Perhaps this is a concept that we should investigate for other areas of Phobos?

Absolutely.

A lot of things in Phobos unnecessarily use classes. I feel very strongly that V3 should go in the direction of using structs where possible, non-copyable/scoped/unique ones if needed.

February 05
On Sunday, 4 February 2024 at 23:16:36 UTC, H. S. Teoh wrote:
> On Sun, Feb 04, 2024 at 09:10:20PM +0000, Sebastiaan Koppe via Digitalmars-d wrote: [...]
>> I personally find exceptions useful only when I want to jump many stack frames at once.
>
> But I thought exceptions were not intended to be used in that kind of way. They're more like an abort condition to short-circuit the normal flow of control. If a failure condition is an expected part of the program, throwing an exception is probably not the best way of implementing it.

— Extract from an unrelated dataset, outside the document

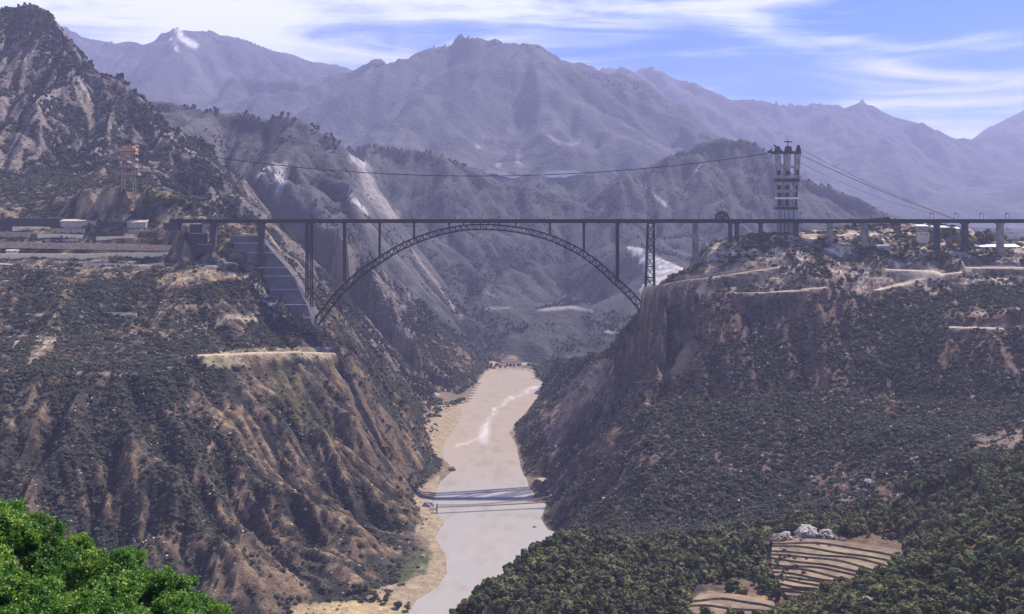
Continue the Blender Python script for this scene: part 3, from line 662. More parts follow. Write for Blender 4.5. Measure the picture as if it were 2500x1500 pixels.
def leafy(mb, c, rx, rz, n, s, rnd):
    for _ in range(n):
        d = Vector((rnd.gauss(0,1), rnd.gauss(0,1), rnd.gauss(0,1))).normalized(); k = rnd.uniform(.72, 1.12)
        p = Vector((c[0]+d.x*rx*k, c[1]+d.y*rx*k, c[2]+d.z*rz*k))
        a = (Vector((rnd.gauss(0,1), rnd.gauss(0,1), rnd.gauss(0,1)))).normalized(); b = (a.cross(d)+Vector((0,0,.3))).normalized(); q = s*rnd.uniform(.6, 1.4)
        mb.add([p+a*q*.6, p-a*q*.3+b*q*.5, p-a*q*.3-b*q*.5], [(0,1,2)])
M_scrub = mat('scrub_leaves', (.115,.120,.080), .9, col2=(.026,.036,.030), scale=.6, rand=.42, spec=.1)
M_brush = mat('dry_brush', (.30,.225,.16), .9, col2=(.14,.105,.078), scale=.6, rand=.35, spec=.1)
M_pale = mat('pale_stones', (.74,.66,.60), .9, col2=(.46,.40,.36), scale=.4, rand=.25)
M_forest = mat('forest_leaves', (.185,.185,.070), .9, col2=(.046,.056,.028), scale=.09, detail=9, rand=.55, spec=.1)
M_far_tree = mat('far_tree_leaves', (.045,.05,.045), .9, col2=(.03,.035,.03), scale=.2, rand=.2, spec=.1)
M_bark = mat('bark', (.12,.09,.06), .95, scale=2)
rnd = random.Random(5)
def source(name, items):
    c = bpy.data.collections.new(name)
    for i, (mb, m, nm) in enumerate(items):
        me = mb.mesh(nm, m, smooth=False); o = bpy.data.objects.new('%02d_%s' % (i, nm), me); c.objects.link(o)
    return c
def shrub(seed, leaf=60):
    r = random.Random(seed); mb = MB()
    for _ in range(3): lump(mb, (r.uniform(-.28,.28), r.uniform(-.28,.28), r.uniform(.15,.42)), r.uniform(.24,.38), 1, .9, r, (1,1,.85))
    leafy(mb, (0,0,.35), .48, .36, leaf, .17, r); return mb
def crown(seed, lobes=9, leaf=420, tall=1.0):
    r = random.Random(seed); mb = MB()
    for i in range(lobes):
        a = r.uniform(0, 6.28); k = r.uniform(.05, .34)
        c = (math.cos(a)*k, math.sin(a)*k, (.42+r.uniform(-.2, .36)*(1-k))*tall)
        q = r.uniform(.13,.23); lump(mb, c, q, 1, .9, r, (1,1,.85)); leafy(mb, c, q*1.12, q*.95, leaf//lobes, .075, r)
    return mb
def stones(seed):
    r = random.Random(seed); mb = MB()
    for _ in range(3): lump(mb, (r.uniform(-.4,.4), r.uniform(-.4,.4), .05), r.uniform(.1,.26), 1, .6, r, (1,1,.7))
    return mb
def dead(seed):
    r = random.Random(seed); mb = MB()
    for _ in range(26):
        a = r.uniform(0, 6.28); p = Vector((r.uniform(-.25,.25), r.uniform(-.25,.25), 0)); d = Vector((math.cos(a)*.35, math.sin(a)*.35, r.uniform(.25,.7)))
        s = d.cross(Vector((0,0,1))).normalized()*.045; mb.add([p-s, p+s, p+d], [(0,1,2)])
    leafy(mb, (0,0,.3), .34, .26, 46, .13, r); return mb
SRC_SCRUB = source('scrub_shapes', [(shrub(i), M_scrub, 'shrub') for i in range(5)]+[(dead(20+i), M_brush, 'brush') for i in range(3)]+[(stones(40+i), M_pale, 'stones') for i in range(2)])
CROWNS = [crown(60+i, tall=1+.1*i) for i in range(5)]
SRC_FOREST = source('forest_shapes', [(c, M_forest, 'crown') for c in CROWNS])
def smalltree(seed):
    r = random.Random(seed); mb = MB(); mb.beam((0,0,-.3), (0,0,.5), .05)
    for _ in range(4): lump(mb, (r.uniform(-.2,.2), r.uniform(-.2,.2), r.uniform(.35,.85)), r.uniform(.16,.28), 1, .9, r)
    return mb
SRC_FAR = source('far_tree_shapes', [(smalltree(80+i), M_far_tree, 'far_tree') for i in range(4)])

def scatter(name, P3, size, pick, src, label, squash=None):
    n = len(P3); me = bpy.data.meshes.new(name); me.vertices.add(n); me.vertices.foreach_set('co', np.asarray(P3, np.float32).ravel())
    a = me.attributes.new('size', 'FLOAT_VECTOR', 'POINT'); sv = np.stack([size, size, size*(squash if squash is not None else 1)], -1).astype(np.float32); a.data.foreach_set('vector', sv.ravel())
    a = me.attributes.new('pick', 'INT', 'POINT'); a.data.foreach_set('value', np.asarray(pick, np.int32))
    a = me.attributes.new('spin', 'FLOAT_VECTOR', 'POINT'); sp_ = np.zeros((n, 3), np.float32); sp_[:, 2] = RNG.uniform(0, 6.28, n); sp_[:, 0] = RNG.normal(0, .12, n); a.data.foreach_set('vector', sp_.ravel())
    o = bpy.data.objects.new(name, me); COL.objects.link(o)
    ng = bpy.data.node_groups.new(name, 'GeometryNodeTree')
    ng.interface.new_socket('Geometry', in_out='INPUT', socket_type='NodeSocketGeometry'); ng.interface.new_socket('Geometry', in_out='OUTPUT', socket_type='NodeSocketGeometry')
    gi = ng.nodes.new('NodeGroupInput'); go = ng.nodes.new('NodeGroupOutput'); ip = ng.nodes.new('GeometryNodeInstanceOnPoints')
    ci = ng.nodes.new('GeometryNodeCollectionInfo'); ci.inputs['Collection'].default_value = src; ci.inputs['Separate Children'].default_value = True; ci.inputs['Reset Children'].default_value = True
    def na(nm, tp):
        x = ng.nodes.new('GeometryNodeInputNamedAttribute'); x.data_type = tp; x.inputs['Name'].default_value = nm; return x.outputs['Attribute']
    ng.links.new(gi.outputs[0], ip.inputs['Points']); ng.links.new(ci.outputs[0], ip.inputs['Instance']); ip.inputs['Pick Instance'].default_value = True
    ng.links.new(na('pick', 'INT'), ip.inputs['Instance Index']); ng.links.new(na('spin', 'FLOAT_VECTOR'), ip.inputs['Rotation']); ng.links.new(na('size', 'FLOAT_VECTOR'), ip.inputs['Scale'])
    ng.links.new(ip.outputs[0], go.inputs[0])
    md = o.modifiers.new('grow', 'NODES'); md.node_group = ng
    o['kind'] = 'stuff'; o['label'] = label
    return o
def sample(G, V, n):
    j, i = np.where(V); k = RNG.integers(0, len(j), n); st = G['step']
    return G['xs'][i[k]]+RNG.uniform(-.5, .5, n)*st, G['ys'][j[k]]+RNG.uniform(-.5, .5, n)*st

# scrub on the gorge
x, y = sample(GM, VM, 400000)
z = zatv(x, y, GM); veg = zatv(x, y, GM, 'veg'); dn = fbm(x, y, 34, 4, 12); n1 = fbm(x, y, 7, 2, 14)
leftp = x < 0
vpx, vpy = CX+F*x/y, HY+F*(CAMZ-z)/y
in_fields = inpoly(vpx, vpy, [(1845,1280),(2215,1290),(2200,1335),(2140,1400),(2075,1480),(1870,1490),(1840,1400)]) & (y < 905) & (y > 745)
in_lowf = inpoly(vpx, vpy, [(1690,1408),(1790,1400),(1890,1460),(1870,1500),(1620,1500)]) & (y < 830)
white_ = 0
keep = (RNG.uniform(0, 1, len(x)) < np.clip(veg*1.0+.45*dn*(veg > .08), 0, 1)) & (z > 2.5) & ~in_fields & ~in_lowf
fore = (x > -60) & (y < 960) & (z > 25)           # the near wooded hills get trees instead
keep &= ~fore
sz = np.where(leftp, 3.9, 4.3)*(1+.45*n1)*RNG.uniform(.6, 1.35, len(x))*np.where(y > 1800, 1.7, 1)
pk = RNG.integers(0, 5, len(x)); u = RNG.uniform(0, 1, len(x))
pk = np.where(u < np.where(leftp, .22, .24)+.3*np.clip(dn, 0, 1), RNG.integers(5, 8, len(x)), pk)
st_ = u > np.where(leftp, .965, .90); pk = np.where(st_, RNG.integers(8, 10, len(x)), pk); sz = np.where(st_, sz*.95, sz)
m = keep; P3 = np.stack([x, y, z-.3], -1)[m]
scatter('scrub', P3, sz[m], pk[m], SRC_SCRUB, 'dark scrub and dry brush covering the gorge slopes', RNG.uniform(.6, .95, m.sum()))
# sparse brush and stones on the bare slopes
x, y = sample(GM, VM, 90000); z = zatv(x, y, GM); veg = zatv(x, y, GM, 'veg'); sl_ = zatv(x, y, GM, 'slope')
roadd = np.full(len(x), 1e9)
for pl, hw, bl in ROADS: roadd = np.minimum(roadd, linedist(x, y, [p[:2] for p in pl])-hw)
vpx, vpy = CX+F*x/y, HY+F*(CAMZ-z)/y
clv = inpoly(vpx, vpy, [(540,900),(700,880),(850,872),(1060,1080),(1070,1250),(960,1400),(740,1490),(420,1500),(470,1330),(560,1180)]) & (y < 1700)
keep = (z > 3.5) & (roadd > 2) & ~(clv & (RNG.uniform(0, 1, len(x)) < .45)) & ((x < -60) | (y > 960)) & (RNG.uniform(0, 1, len(x)) < .55)
pk = np.where(RNG.uniform(0, 1, len(x)) < .78, RNG.integers(5, 8, len(x)), RNG.integers(8, 10, len(x)))
scatter('brush', np.stack([x, y, z-.2], -1)[keep], (RNG.uniform(1.6, 4.2, len(x))*np.where(y > 1800, 1.5, 1))[keep], pk[keep], SRC_SCRUB, 'dry brush and pale stones strewn over the bare slopes', RNG.uniform(.6, 1, keep.sum()))
# trees on the middle mountains and along the far crests
def crest_y(G):                 # crest lines: where the sight line leaves the land
    vy = G['vy']; return vy
x, y = sample(GD, VD, 70000); z = zatv(x, y, GD); rk = zatv(x, y, GD, 'rk'); cv = zatv(x, y, GD, 'conv'); dn = fbm(x, y, 170, 5, 21)
vpx, vpy = CX+F*x/y, HY+F*(CAMZ-z)/y
keep = (RNG.uniform(0, 1, len(x)) < np.clip(.7-1.5*rk+1.3*dn, 0, 1)) & ~inpoly(vpx, vpy, [(1500,585),(1560,600),(1700,660),(1700,800),(1540,750)])
scatter('mountain_woods', np.stack([x, y, z-1], -1)[keep], (RNG.uniform(3.5, 9, len(x)))[keep], RNG.integers(0, 4, keep.sum()), SRC_FAR, 'dark trees dotted over the hazy middle mountains')
def along(lines, n, lo, hi, G, off):
    out = []; sz = []
    for l in lines:
        L_ = [P(*p) for p in l]; seg = [math.dist(a[:2], b[:2]) for a, b in zip(L_[:-1], L_[1:])]; tot = sum(seg); k = int(n*tot)
        t = 0
        for _ in range(k):
            s = random.random()*tot; i = 0
            while s > seg[i]: s -= seg[i]; i += 1
            u = s/seg[i]; a, b = L_[i], L_[i+1]; X = a[0]+(b[0]-a[0])*u+random.gauss(0, off); Y = a[1]+(b[1]-a[1])*u+random.gauss(0, off)
            if perlin(np.array([X/130.]), np.array([Y/130.]), 8)[0] < -.25: continue
            out.append((X, Y, zat(X, Y)-1.5)); sz.append(random.uniform(lo, hi))
    return out, sz
o1, s1_ = along([[(430,255,3150),(560,280,3110),(690,272,3060),(760,318,3000),(800,338,2980),(840,365,2940)], [(800,350,4300),(950,354,4200),(1130,400,4050)],
                 [(1560,380,4180),(1640,365,4250),(1705,340,4300),(1800,350,4280),(1870,383,4200),(1950,430,4150),(2010,450,4100),(2110,500,4000)]], .16, 7, 16, GD, 10)
scatter('ridge_trees', np.array(o1), np.array(s1_), RNG.integers(0, 4, len(o1)), SRC_FAR, 'dark trees standing along the crests of the middle ridges')
o1, s1_ = along([[(900,154,8060),(1105,101,8060),(1340,117,8060),(1640,262,7620)], [(175,76,10260),(350,93,10260),(520,90,10260),(680,142,10260),(850,168,10260)],
                 [(1585,171,12460),(1750,246,12460),(1885,249,12460),(2015,288,12460)], [(2082,250,12460),(2200,300,12460),(2335,348,12460),(2473,338,12460)]], .03, 12, 28, GF, 16)
scatter('skyline_trees', np.array(o1), np.array(s1_), RNG.integers(0, 4, len(o1)), SRC_FAR, 'tiny trees along the skyline of the farthest range')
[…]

Sorry, I didn't phrase it correctly. You are right, exceptions obviously aren't for control flow.

I meant that I find them very useful when I'm in the bowels of a library and need to bubble up an error to the original caller. With exceptions you can do this without involving the middle layer; just throw and let someone else care about it.

This is very convenient. However, that is about the only thing that they have going for me.

>> Overall I find them taxing because they add another possible 'return' value to a function. Sometimes its documented, but 9 out of 10 times you'll find out at runtime.
>
> But isn't it enough to just have a blanket catch block in the dispatch code to swallow any exceptions that downstream code might generate? You don't have to know exactly what it is, you just catch it, abort the offending task, and move on to the next one?

Sometimes that can work yes.

I find that when I'm writing server software however, I often want to handle a subset of the possible failures. That might involve a blanket retry, a retry with tweaked parameters, a possible fallback, etc.

Using algebraic datatypes has always been a lot more explicit for me.

>> Note I often write server programs. YMMV with e.g. batch programs.
>
> There are certainly valid considerations about the predictability of control flow. I.e., if you call a series of functions in a row and they are all nothrow, you can rest assured that the control flow will reach the end of the block, and not bail out on you in the middle.

Yes, exactly. I value that a lot.

> Still, when a fatal error happens deep inside some low-level code and there's nothing else you can do until you get back to the high-level business logic, exceptions are very useful. To manually bubble the error state all the way back up the call stack is just too onerous. It forces all intermediate levels of code to be dependent on the exact error codes / sumtypes so that it can be properly propagated up to the level where the code has enough context to react to it meaningfully. This increases coupling between orthogonal code. Using exceptions avoids this spurious coupling.

With exceptions there is coupling as well. In fact, I would argue the coupling is worse since its over a wider distance. Plus you have to 'discover' them over time.

It is true that it can sometimes be a bit onerous. In practice its only in a few rare cases, so I do it and move on. The possible set of failures is pretty static so its not like you have to extend the set all the time.

---

To conclude, I guess I consider exceptions to be very unstructured. Not only do they rarely contain the right information in order to decide the next step (unless you want to parse strings), because it is an open hierarchy, basically anything goes and you have no idea what gets thrown at you.

Not to mention that a refactor might change or add an exception, and there is no way you get informed about that during compilation.